SAT1000 - P842

Since the equation always holds as $l$ rotates, let's examine two convenient slopes for $l$ , namely, $m = 0$ and $m = \frac{1}{2}$ .

By the converse of the angle bisector theorem, the equation $\frac{|QA|}{|QB|} = \frac{|PA|}{|PB|}$ means that $\angle PQA = \angle PQB$ . Therefore, for $m = 0$ , where $B$ , $P$ , and $A$ are evenly spaced out on a horizontal line with $P$ on the $y$ -axis, $Q$ must also lie on the $y$ -axis, so let the coordinates of $Q$ be $Q(0, q)$ .
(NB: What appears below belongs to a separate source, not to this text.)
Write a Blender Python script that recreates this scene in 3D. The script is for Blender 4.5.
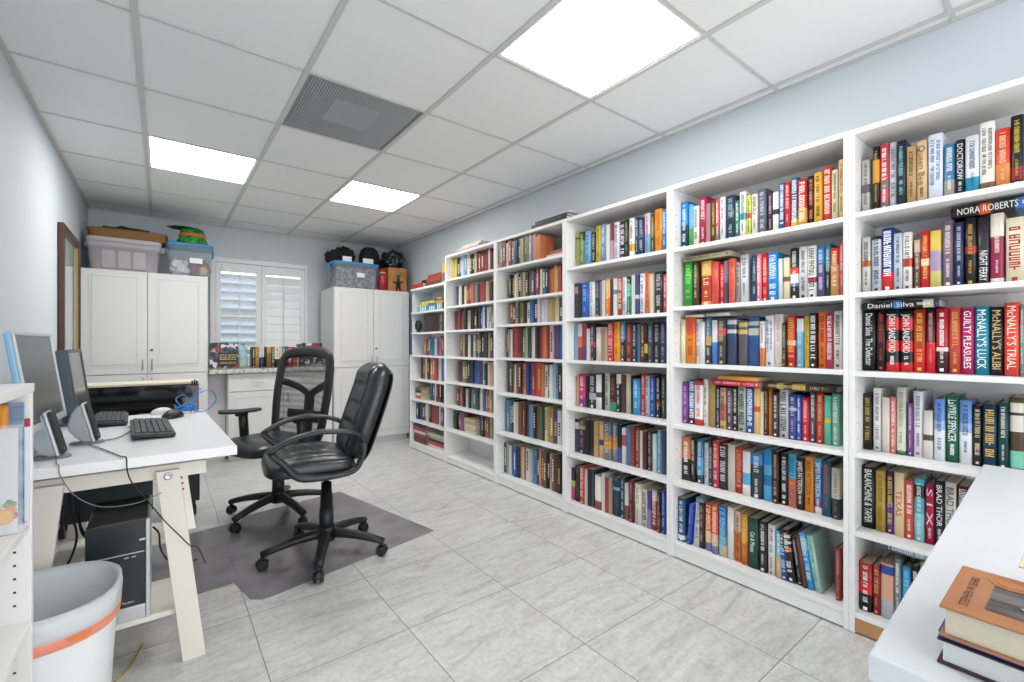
import bpy, bmesh, math, random
from mathutils import Matrix, Vector
R = math.radians
for o in list(bpy.data.objects): bpy.data.objects.remove(o)
SC = bpy.context.scene
COL = SC.collection

# ------------------------------------------------------------------ camera, world, exposure
CAM_H, YAW, FPX = 1.1603, 0.6589, 452.09
cd = bpy.data.cameras.new('camera'); cam = bpy.data.objects.new('camera', cd); COL.objects.link(cam)
cam.location = (0, 0, CAM_H); cam.rotation_euler = (math.pi/2, 0, -YAW)
cd.sensor_width = 36.0; cd.lens = 36.0*FPX/1024; cd.shift_y = 2.75/1024; cd.clip_start = 0.02
SC.camera = cam
SC.view_settings.view_transform = 'Standard'; SC.view_settings.look = 'None'
SC.view_settings.exposure = 0.45; SC.view_settings.gamma = 1.0; SC.view_settings.use_curve_mapping = False
w = bpy.data.worlds.new('world'); SC.world = w; w.use_nodes = True
w.node_tree.nodes['Background'].inputs[0].default_value = (1.0, 1.0, 1.0, 1)
w.node_tree.nodes['Background'].inputs[1].default_value = 2.3
PANEL_STRENGTH = 12.5

# ------------------------------------------------------------------ materials
def lin(v): return v/12.92 if v <= .04045 else ((v+.055)/1.055)**2.4
def hx(s):
    s = s.lstrip('#')
    if len(s) == 3: s = ''.join(c*2 for c in s)
    return tuple(lin(int(s[i:i+2], 16)/255) for i in (0, 2, 4)) + (1,)
MATS = {}
def mat(name, color='ffffff', rough=.5, metal=0.0, spec=.5, coat=0.0):
    if name in MATS: return MATS[name]
    m = bpy.data.materials.new(name); m.use_nodes = True
    b = m.node_tree.nodes['Principled BSDF']
    b.inputs['Base Color'].default_value = hx(color); b.inputs['Roughness'].default_value = rough
    b.inputs['Metallic'].default_value = metal; b.inputs['Specular IOR Level'].default_value = spec
    b.inputs['Coat Weight'].default_value = coat
    MATS[name] = m; return m
def nd(m, t, **kw):
    n = m.node_tree.nodes.new(t)
    for k, v in kw.items(): setattr(n, k, v)
    return n
def lk(m, a, b): m.node_tree.links.new(a, b)
def bsdf(m): return m.node_tree.nodes['Principled BSDF']
def add_noise_bump(m, scale=60, strength=.15, detail=3, dist=.002):
    tc = nd(m, 'ShaderNodeTexCoord'); n = nd(m, 'ShaderNodeTexNoise'); bp = nd(m, 'ShaderNodeBump')
    n.inputs['Scale'].default_value = scale; n.inputs['Detail'].default_value = detail
    bp.inputs['Strength'].default_value = strength; bp.inputs['Distance'].default_value = dist
    lk(m, tc.outputs['Object'], n.inputs['Vector']); lk(m, n.outputs['Fac'], bp.inputs['Height'])
    lk(m, bp.outputs['Normal'], bsdf(m).inputs['Normal'])
    return n
def mix_noise(m, c1, c2, scale, detail=4, lo=.35, hi=.65, stretch=(1, 1, 1), rough=.5):
    tc = nd(m, 'ShaderNodeTexCoord'); mp = nd(m, 'ShaderNodeMapping'); n = nd(m, 'ShaderNodeTexNoise'); r = nd(m, 'ShaderNodeValToRGB')
    mp.inputs['Scale'].default_value = stretch
    n.inputs['Scale'].default_value = scale; n.inputs['Detail'].default_value = detail; n.inputs['Roughness'].default_value = rough
    r.color_ramp.elements[0].position = lo; r.color_ramp.elements[0].color = hx(c1)
    r.color_ramp.elements[1].position = hi; r.color_ramp.elements[1].color = hx(c2)
    lk(m, tc.outputs['Object'], mp.inputs['Vector']); lk(m, mp.outputs['Vector'], n.inputs['Vector'])
    lk(m, n.outputs['Fac'], r.inputs['Fac']); lk(m, r.outputs['Color'], bsdf(m).inputs['Base Color'])
    return r

# white laminate, walls, ceiling
WHITE = mat('white_laminate', 'ececec', .38); add_noise_bump(WHITE, 9, .02)
WHITE2 = mat('white_cabinet', 'd9d9da', .35)
DESKW = mat('white_desk', 'ebecee', .3)
BROWNK = mat('bare_fibreboard', 'b98a5c', .7)
WALL = mat('wall_paint', 'cdd6dd', .75, spec=.25); add_noise_bump(WALL, 160, .06, 2, .001)
CEIL = mat('ceiling_tile', 'ececec', .9, spec=.1); add_noise_bump(CEIL, 220, .25, 3, .001)
GRID = mat('ceiling_grid', 'c9c9c7', .5)
TRIM = mat('white_trim', 'e6e7e9', .4)
DARK = mat('dark_hole', '1a1a1a', .8)
def floor_material():
    m = mat('floor_tile', 'c8c8c6', .28, spec=.5)
    nt = m.node_tree
    tc = nd(m, 'ShaderNodeTexCoord'); sx = nd(m, 'ShaderNodeSeparateXYZ'); lk(m, tc.outputs['Object'], sx.inputs[0])
    def mth(op, a, b=None, c=None):
        n = nd(m, 'ShaderNodeMath', operation=op)
        for i, v in enumerate((a, b, c)):
            if v is None: continue
            if isinstance(v, (int, float)): n.inputs[i].default_value = v
            else: lk(m, v, n.inputs[i])
        return n.outputs[0]
    def axis(o, off, size):
        u = mth('DIVIDE', mth('SUBTRACT', o, off), size)
        fl = mth('FLOOR', u); fr = mth('SUBTRACT', u, fl)
        d = mth('MULTIPLY', mth('MINIMUM', fr, mth('SUBTRACT', 1.0, fr)), size)
        return fl, d
    fx, dx = axis(sx.outputs[0], .295, .499); fy, dy = axis(sx.outputs[1], 1.712, .502)
    d = mth('MINIMUM', dx, dy)
    grout = mth('LESS_THAN', d, .0016)
    cx = nd(m, 'ShaderNodeCombineXYZ'); lk(m, fx, cx.inputs[0]); lk(m, fy, cx.inputs[1])
    wn = nd(m, 'ShaderNodeTexWhiteNoise', noise_dimensions='3D'); lk(m, cx.outputs[0], wn.inputs['Vector'])
    off = nd(m, 'ShaderNodeVectorMath', operation='SCALE'); lk(m, wn.outputs['Color'], off.inputs[0]); off.inputs['Scale'].default_value = 20
    ad = nd(m, 'ShaderNodeVectorMath', operation='ADD'); lk(m, tc.outputs['Object'], ad.inputs[0]); lk(m, off.outputs[0], ad.inputs[1])
    mp = nd(m, 'ShaderNodeMapping'); mp.inputs['Rotation'].default_value = (0, 0, R(-32)); mp.inputs['Scale'].default_value = (1.5, 6.5, 1)
    lk(m, ad.outputs[0], mp.inputs['Vector'])
    n1 = nd(m, 'ShaderNodeTexNoise'); n1.inputs['Scale'].default_value = 1.9; n1.inputs['Detail'].default_value = 12; n1.inputs['Roughness'].default_value = .7; n1.inputs['Distortion'].default_value = 1.6
    lk(m, mp.outputs[0], n1.inputs['Vector'])
    r = nd(m, 'ShaderNodeValToRGB'); e = r.color_ramp.elements
    e[0].position = .34; e[0].color = hx('bab9b6'); e[1].position = .62; e[1].color = hx('dadbda')
    k = e.new(.46); k.color = hx('cdcdcb')
    lk(m, n1.outputs['Fac'], r.inputs['Fac'])
    n2 = nd(m, 'ShaderNodeTexNoise'); n2.inputs['Scale'].default_value = 48; n2.inputs['Detail'].default_value = 6; n2.inputs['Roughness'].default_value = .7
    lk(m, ad.outputs[0], n2.inputs['Vector'])
    r2 = nd(m, 'ShaderNodeValToRGB'); r2.color_ramp.elements[0].position = .3; r2.color_ramp.elements[0].color = (.80, .80, .79, 1); r2.color_ramp.elements[1].position = .6; r2.color_ramp.elements[1].color = (1, 1, 1, 1)
    lk(m, n2.outputs['Fac'], r2.inputs['Fac'])
    mu = nd(m, 'ShaderNodeMix', data_type='RGBA', blend_type='MULTIPLY'); mu.inputs[0].default_value = 1
    lk(m, r.outputs[0], mu.inputs[6]); lk(m, r2.outputs[0], mu.inputs[7])
    mx = nd(m, 'ShaderNodeMix', data_type='RGBA'); lk(m, grout, mx.inputs[0]); lk(m, mu.outputs[2], mx.inputs[6]); mx.inputs[7].default_value = hx('6c6d6c')
    lk(m, mx.outputs[2], bsdf(m).inputs['Base Color'])
    bp = nd(m, 'ShaderNodeBump'); bp.inputs['Strength'].default_value = .3; bp.inputs['Distance'].default_value = .002
    lk(m, mth('SUBTRACT', 1.0, grout), bp.inputs['Height']); lk(m, bp.outputs[0], bsdf(m).inputs['Normal'])
    return m
FLOOR = floor_material()
def emit_mat(name, color, strength):
    m = bpy.data.materials.new(name); m.use_nodes = True
    b = m.node_tree.nodes['Principled BSDF']
    b.inputs['Base Color'].default_value = (.9, .9, .9, 1)
    b.inputs['Emission Color'].default_value = hx(color); b.inputs['Emission Strength'].default_value = strength
    return m
LAMP = emit_mat('light_diffuser', 'fffdf8', PANEL_STRENGTH)
def glass_mat(name, color='ffffff', alpha=.2, rough=.05):
    m = bpy.data.materials.new(name); m.use_nodes = True; nt = m.node_tree
    b = nt.nodes['Principled BSDF']; b.inputs['Base Color'].default_value = hx(color); b.inputs['Roughness'].default_value = rough
    b.inputs['Alpha'].default_value = alpha
    return m
GLASS = glass_mat('window_glass', 'dfeaf2', .08, .02)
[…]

Then for $m = \frac{1}{2}$ , line $l$ through $P(0, 1)$ would have an equation of $y = \frac{1}{2}x + 1$ , and would intersect the ellipse $\frac{x^2}{4} + \frac{y^2}{2} = 1$ at $B(-2, 0)$ and $A(\frac{2}{3}, \frac{4}{3})$ . Then by the distance formula, $PB = \sqrt{5}$ , $PA = \frac{\sqrt{5}}{3}$ , $QB = \sqrt{4 + q^2}$ , $QA = \frac{1}{3}\sqrt{9q^2 - 24q + 20}$ , and substituting these into $\frac{|QA|}{|QB|} = \frac{|PA|}{|PB|}$ and solving gives $q^2 - 3q + 2 = 0$ which solves to $q = 1$ or $q = 2$ . It can't be $q = 1$ , because then $P$ and $Q$ would be the same point, so $q = 2$ , which means the coordinates of $Q$ are $(0, 2)$ .

Therefore, $x_0 = 0$ , $y_0 = 2$ , and $\lfloor 1000(2y_0 - x_0) \rfloor = \boxed{4000}$ .